Originally Posted by
rage2
The OS patches have 3 fixes, one for Meltdown (KPTI) and 2 for Spectre. KPTI slows down any kernel/user mode switching. One of the Spectre fixes has zero performance impact, and is enabled under all OS's. The second Spectre fixes requires microcode update, without it, it's not addressed. That has the potential to slow down as well. Both Meltdown and the second Spectre fix can be optionally disabled under Linux and Windows.
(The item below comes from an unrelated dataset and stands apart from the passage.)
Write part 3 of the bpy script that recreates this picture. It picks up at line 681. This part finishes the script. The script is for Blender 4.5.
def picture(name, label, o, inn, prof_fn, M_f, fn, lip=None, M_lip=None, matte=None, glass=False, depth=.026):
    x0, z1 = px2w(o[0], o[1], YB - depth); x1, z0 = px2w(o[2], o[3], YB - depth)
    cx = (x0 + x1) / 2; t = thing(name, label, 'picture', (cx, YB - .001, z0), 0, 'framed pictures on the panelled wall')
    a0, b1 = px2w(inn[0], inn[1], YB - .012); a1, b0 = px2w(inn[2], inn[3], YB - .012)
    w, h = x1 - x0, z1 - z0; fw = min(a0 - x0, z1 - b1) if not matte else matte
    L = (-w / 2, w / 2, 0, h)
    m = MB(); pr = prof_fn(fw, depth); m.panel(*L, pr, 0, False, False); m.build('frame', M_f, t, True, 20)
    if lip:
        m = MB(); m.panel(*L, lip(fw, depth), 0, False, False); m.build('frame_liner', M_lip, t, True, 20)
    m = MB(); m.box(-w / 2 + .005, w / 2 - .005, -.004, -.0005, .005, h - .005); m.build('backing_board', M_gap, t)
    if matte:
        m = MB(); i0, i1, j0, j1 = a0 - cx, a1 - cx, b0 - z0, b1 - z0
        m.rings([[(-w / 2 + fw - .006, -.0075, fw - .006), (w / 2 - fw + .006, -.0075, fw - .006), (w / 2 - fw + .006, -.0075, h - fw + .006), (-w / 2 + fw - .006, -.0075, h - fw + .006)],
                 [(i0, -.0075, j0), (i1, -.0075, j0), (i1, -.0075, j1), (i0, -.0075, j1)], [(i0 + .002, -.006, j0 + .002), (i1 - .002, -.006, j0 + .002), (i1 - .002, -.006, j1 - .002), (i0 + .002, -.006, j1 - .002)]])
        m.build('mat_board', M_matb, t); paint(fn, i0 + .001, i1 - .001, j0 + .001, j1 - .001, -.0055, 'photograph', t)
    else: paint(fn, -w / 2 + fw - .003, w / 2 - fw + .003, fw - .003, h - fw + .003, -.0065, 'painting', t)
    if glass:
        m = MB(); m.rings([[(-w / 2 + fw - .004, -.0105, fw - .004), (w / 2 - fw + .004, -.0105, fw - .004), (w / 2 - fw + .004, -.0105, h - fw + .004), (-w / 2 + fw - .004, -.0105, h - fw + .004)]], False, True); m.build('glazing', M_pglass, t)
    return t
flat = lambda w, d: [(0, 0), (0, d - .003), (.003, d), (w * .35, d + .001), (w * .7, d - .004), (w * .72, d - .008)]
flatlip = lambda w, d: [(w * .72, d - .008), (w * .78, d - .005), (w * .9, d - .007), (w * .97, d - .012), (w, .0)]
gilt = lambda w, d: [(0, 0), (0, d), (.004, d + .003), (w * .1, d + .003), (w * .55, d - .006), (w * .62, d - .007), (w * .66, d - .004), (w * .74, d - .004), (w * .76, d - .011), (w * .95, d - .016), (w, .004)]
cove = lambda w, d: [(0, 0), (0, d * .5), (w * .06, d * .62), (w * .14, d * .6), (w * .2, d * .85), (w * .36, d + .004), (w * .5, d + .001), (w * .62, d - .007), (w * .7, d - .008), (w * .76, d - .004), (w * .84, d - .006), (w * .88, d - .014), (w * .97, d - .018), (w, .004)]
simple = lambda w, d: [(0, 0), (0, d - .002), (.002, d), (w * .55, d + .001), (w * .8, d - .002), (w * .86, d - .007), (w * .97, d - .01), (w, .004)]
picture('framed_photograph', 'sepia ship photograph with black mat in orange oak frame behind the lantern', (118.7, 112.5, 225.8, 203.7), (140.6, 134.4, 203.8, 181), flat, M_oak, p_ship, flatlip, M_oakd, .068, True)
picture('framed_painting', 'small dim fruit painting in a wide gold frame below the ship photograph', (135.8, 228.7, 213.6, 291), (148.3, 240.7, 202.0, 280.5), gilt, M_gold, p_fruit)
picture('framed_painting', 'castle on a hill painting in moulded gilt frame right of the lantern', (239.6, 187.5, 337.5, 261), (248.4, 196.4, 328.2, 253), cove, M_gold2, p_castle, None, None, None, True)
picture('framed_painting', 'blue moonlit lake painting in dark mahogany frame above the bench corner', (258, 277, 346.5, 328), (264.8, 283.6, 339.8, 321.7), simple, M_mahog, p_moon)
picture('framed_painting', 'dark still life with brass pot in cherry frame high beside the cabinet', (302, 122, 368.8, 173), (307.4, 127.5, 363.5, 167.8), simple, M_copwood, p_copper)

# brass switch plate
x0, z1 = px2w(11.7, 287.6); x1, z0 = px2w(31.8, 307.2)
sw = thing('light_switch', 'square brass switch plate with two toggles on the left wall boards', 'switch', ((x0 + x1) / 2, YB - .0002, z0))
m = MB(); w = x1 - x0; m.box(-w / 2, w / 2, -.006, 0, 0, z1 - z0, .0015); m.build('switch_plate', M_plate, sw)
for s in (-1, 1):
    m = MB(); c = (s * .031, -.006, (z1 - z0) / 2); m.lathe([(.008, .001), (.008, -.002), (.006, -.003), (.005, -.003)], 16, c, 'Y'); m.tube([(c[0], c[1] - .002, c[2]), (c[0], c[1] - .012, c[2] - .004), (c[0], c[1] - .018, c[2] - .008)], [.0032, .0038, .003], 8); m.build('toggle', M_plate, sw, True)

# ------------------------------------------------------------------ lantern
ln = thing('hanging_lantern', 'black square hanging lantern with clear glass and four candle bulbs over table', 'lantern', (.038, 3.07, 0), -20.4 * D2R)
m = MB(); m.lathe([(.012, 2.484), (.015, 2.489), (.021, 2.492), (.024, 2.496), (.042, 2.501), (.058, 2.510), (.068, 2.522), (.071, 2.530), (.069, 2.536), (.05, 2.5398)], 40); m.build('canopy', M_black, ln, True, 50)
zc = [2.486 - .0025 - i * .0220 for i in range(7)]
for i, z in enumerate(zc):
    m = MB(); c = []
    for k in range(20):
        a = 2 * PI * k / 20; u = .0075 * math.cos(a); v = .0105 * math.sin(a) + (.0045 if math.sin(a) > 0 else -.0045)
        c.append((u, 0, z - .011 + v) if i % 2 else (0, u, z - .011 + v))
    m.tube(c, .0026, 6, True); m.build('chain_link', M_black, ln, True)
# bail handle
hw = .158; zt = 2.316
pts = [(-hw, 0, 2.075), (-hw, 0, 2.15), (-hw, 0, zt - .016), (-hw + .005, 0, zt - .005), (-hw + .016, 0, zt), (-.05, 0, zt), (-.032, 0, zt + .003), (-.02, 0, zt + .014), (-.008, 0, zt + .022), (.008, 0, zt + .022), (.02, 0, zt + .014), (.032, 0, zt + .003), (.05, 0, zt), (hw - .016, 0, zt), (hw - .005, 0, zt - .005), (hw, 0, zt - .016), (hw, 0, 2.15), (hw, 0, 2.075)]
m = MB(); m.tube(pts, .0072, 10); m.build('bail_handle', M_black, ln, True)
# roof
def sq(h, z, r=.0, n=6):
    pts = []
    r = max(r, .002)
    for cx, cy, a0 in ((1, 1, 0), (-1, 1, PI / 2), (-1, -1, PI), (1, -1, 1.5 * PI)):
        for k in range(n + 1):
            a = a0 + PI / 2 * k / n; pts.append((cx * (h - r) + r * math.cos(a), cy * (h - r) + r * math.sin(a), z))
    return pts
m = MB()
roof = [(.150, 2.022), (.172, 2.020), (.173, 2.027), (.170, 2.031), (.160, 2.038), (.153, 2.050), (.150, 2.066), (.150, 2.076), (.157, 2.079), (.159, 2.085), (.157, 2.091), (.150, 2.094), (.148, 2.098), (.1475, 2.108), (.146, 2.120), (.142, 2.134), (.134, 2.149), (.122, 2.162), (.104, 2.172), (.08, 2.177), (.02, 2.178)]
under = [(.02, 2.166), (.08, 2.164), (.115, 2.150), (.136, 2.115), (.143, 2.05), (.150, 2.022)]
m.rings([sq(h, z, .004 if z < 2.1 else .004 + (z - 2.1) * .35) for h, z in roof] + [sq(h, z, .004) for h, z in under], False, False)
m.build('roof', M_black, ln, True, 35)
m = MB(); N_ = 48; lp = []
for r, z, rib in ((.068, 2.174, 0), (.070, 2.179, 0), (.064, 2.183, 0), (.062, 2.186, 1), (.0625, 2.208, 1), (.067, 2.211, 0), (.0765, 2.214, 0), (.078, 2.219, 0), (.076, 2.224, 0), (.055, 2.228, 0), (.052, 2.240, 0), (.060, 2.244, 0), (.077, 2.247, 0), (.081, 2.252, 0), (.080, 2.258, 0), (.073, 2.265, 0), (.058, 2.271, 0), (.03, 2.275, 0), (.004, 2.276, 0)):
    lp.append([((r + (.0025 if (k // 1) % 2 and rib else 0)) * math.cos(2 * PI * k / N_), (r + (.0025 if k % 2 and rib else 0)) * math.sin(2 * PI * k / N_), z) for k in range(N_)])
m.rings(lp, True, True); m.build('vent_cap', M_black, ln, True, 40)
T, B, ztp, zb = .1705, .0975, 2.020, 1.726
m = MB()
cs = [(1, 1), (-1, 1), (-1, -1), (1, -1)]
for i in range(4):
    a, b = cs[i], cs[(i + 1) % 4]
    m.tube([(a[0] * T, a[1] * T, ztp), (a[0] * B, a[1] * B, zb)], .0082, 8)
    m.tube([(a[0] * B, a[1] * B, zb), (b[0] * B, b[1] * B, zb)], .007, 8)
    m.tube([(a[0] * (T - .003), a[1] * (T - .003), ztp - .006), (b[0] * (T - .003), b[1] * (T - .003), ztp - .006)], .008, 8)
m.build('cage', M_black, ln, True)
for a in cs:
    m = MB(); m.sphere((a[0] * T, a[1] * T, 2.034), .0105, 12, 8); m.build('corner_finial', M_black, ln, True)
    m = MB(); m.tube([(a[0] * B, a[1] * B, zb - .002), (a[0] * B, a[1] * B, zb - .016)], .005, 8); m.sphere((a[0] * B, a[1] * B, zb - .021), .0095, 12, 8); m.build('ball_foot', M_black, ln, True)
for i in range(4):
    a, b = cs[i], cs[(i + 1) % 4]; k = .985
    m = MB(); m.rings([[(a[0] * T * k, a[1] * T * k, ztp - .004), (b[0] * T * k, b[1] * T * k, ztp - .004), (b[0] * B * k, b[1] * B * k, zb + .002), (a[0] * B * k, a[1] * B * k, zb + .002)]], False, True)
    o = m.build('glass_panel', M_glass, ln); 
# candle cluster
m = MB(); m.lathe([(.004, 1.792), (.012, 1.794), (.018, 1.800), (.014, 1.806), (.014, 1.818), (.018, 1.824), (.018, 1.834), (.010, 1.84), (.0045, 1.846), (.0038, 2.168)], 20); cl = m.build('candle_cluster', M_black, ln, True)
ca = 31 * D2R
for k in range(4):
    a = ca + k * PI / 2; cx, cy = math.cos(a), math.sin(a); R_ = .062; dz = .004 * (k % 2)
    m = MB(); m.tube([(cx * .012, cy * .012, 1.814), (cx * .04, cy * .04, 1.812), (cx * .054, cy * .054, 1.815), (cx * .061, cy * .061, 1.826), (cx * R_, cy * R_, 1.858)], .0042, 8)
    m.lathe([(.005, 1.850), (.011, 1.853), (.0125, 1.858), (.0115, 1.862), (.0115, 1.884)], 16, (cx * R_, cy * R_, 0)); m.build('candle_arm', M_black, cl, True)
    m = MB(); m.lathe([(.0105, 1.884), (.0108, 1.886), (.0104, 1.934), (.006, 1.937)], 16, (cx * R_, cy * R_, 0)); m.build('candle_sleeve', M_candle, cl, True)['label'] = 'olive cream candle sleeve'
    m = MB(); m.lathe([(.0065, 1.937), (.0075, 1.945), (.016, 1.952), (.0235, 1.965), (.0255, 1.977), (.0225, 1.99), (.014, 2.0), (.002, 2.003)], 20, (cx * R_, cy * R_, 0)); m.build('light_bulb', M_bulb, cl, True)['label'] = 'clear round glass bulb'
The official guidance from vendors is to evaluate your environment and see what mitigation steps you need based on your usage. Remember, to perform Meltdown and Spectre, you need to have the ability to run untrusted code on your OS as an attack vector. If you have users able to login to the box, they can run code to take advantage of this. This limits the exposure to just the OS, so someone would be able to dump memory across the OS. Basically a little worse than privilege escalation as it dumps memory contents that can contain unencrypted sensitive data. If you are locked down and have zero reasons for anyone to log in and run code, or you trust any user that has the ability to log in to not exploit it, you can get away with disabling the 2 mitigations.
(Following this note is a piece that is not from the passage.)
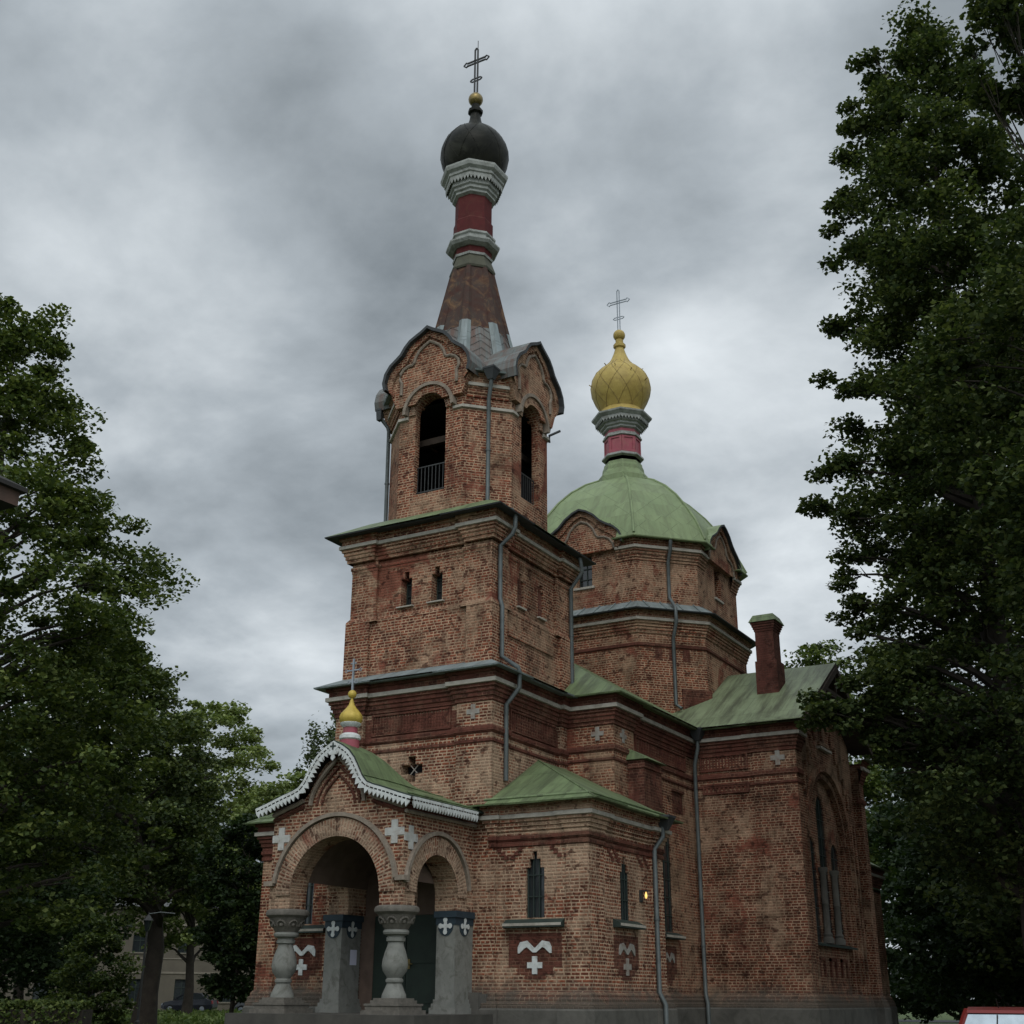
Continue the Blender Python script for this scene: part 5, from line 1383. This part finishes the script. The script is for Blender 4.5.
def tree(x, y, prof, nclump, nleaf, size, mat, label, name='broadleaf_tree', trunk=(.35, .0), clump=.7, squash=(1, 1), gap=.35, lean=(0, 0), seed=1, group=None, limbs=26, droop=0.0, inner=.35, bark=None, trunk_top=.85, aspect=.5, extra=()):
    """prof: (height, crown radius) pairs. Foliage sits in clumps hung on limbs, densest towards the outside."""
    global rng
    rng = np.random.default_rng(seed)
    root = thing(name, label, 'tree', (x, y, 0), group)
    zs = np.array([p[0] for p in prof], float); rs = np.array([p[1] for p in prof], float)
    H = zs[-1]
    # clump centres
    zz = np.linspace(zs[0], zs[-1], 200); rr = np.interp(zz, zs, rs); w = rr + .25; w /= w.sum()
    z = rng.choice(zz, nclump, p=w) + rng.normal(0, .15, nclump)
    a = rng.uniform(0, 2 * pi, nclump)
    R0 = np.interp(z, zs, rs)
    lob = 1 + .11 * np.sin(3 * a + z * .55 + seed) + .09 * np.sin(5 * a - z * 1.3 + 2 * seed) + rng.normal(0, .06, nclump)
    f = inner + (1 - inner) * np.sqrt(rng.uniform(0, 1, nclump))
    r = R0 * f * lob
    cxs = x + lean[0] * z / H + r * np.cos(a) * squash[0]; cys = y + lean[1] * z / H + r * np.sin(a) * squash[1]
    C = np.stack([cxs, cys, z - droop * (r / max(rs)) ** 2], 1)
    if len(extra):
        ex_ = np.repeat(np.array(extra, float), 4, 0); ex_ = ex_ + rng.normal(0, .33, ex_.shape); C = np.vstack([C, ex_]); nclump = len(C)
    cs = clump * rng.uniform(.5, 1.3, nclump)
    if len(extra): cs[-len(ex_):] = clump * .62
    k = rng.poisson(nleaf, nclump) + 5
    idx = np.repeat(np.arange(nclump), k)
    d = rng.normal(size=(len(idx), 3)); d /= np.linalg.norm(d, axis=1)[:, None]
    d *= (rng.uniform(0, 1, len(idx)) ** .5)[:, None]
    d[:, 2] *= aspect
    pts = C[idx] + d * cs[idx][:, None]
    if droop > 0: pts[:, 2] -= droop * .5 * rng.exponential(.5, len(idx))
    pts = pts[pts[:, 2] > max(.15, zs[0] - 1.2)]
    leafmesh('crown', pts, size, .75, mat, root)
    # trunk and limbs
    m = MB(); tr = trunk[0]
    top = H * trunk_top
    lx = lambda h: (x + lean[0] * max(0, h / H - .25) / .75 + .12 * sin(h * .7 + seed), y + lean[1] * max(0, h / H - .25) / .75 + .12 * cos(h * .6 + seed), h)
    hs = np.linspace(-.1, top, 9)
    m.tube([lx(h) for h in hs], [tr * (1.35 if i == 0 else 1) * (1 - .86 * i / 8) for i in range(9)], 9)
    order = list(rng.permutation(nclump)[:limbs]) + list(range(nclump - 4 * len(extra), nclump, 2))
    for i in order:
        c = Vector(C[i]); h0 = max(zs[0] * .6, min(top * .95, c.z - .35 * math.hypot(c.x - x, c.y - y) - .5))
        s0 = Vector(lx(h0)); rad = max(.02, tr * (1 - .8 * h0 / top) * .5)
        mid = s0.lerp(c, .5) + Vector((0, 0, .35 * (c - s0).length * .3))
        q1 = s0.lerp(mid, .5) + Vector((rng.normal(0, .1), rng.normal(0, .1), 0)); q2 = mid.lerp(c, .5) + Vector((rng.normal(0, .12), rng.normal(0, .12), .1))
        m.tube([s0, q1, mid, q2, c], [rad, rad * .75, rad * .5, rad * .3, .012], 5)
        for _ in range(3):                 # twigs
            e = c + Vector(np.clip(rng.normal(0, .3, 3), -.5, .5) * clump * .8) - (c - mid).normalized() * .25; m.tube([mid.lerp(c, rng.uniform(.4, .85)), e], [rad * .22, .008], 4)
    m.build('trunk', bark or M_bark, root, 60, uvs=False)
    return root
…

The Hypervisor patch slows things down. It's KPTI to stop data leakage between VMs. There's no turning it off, this is a massively serious issue.
So depending on how much you trust your users and applications on your VM's, you can get away with just the Hypervisor patch, and walk away with a negligible performance hit that you probably won't even notice.
Hope that helps.
edit - as a side note, we have noticed zero performance impact on AWS. They were patching hosts to stop cross VM leakage starting in November, we were completely on patched hosts by mid-December based on our logs. Comparing metrics in the last 6 months, it's been flat.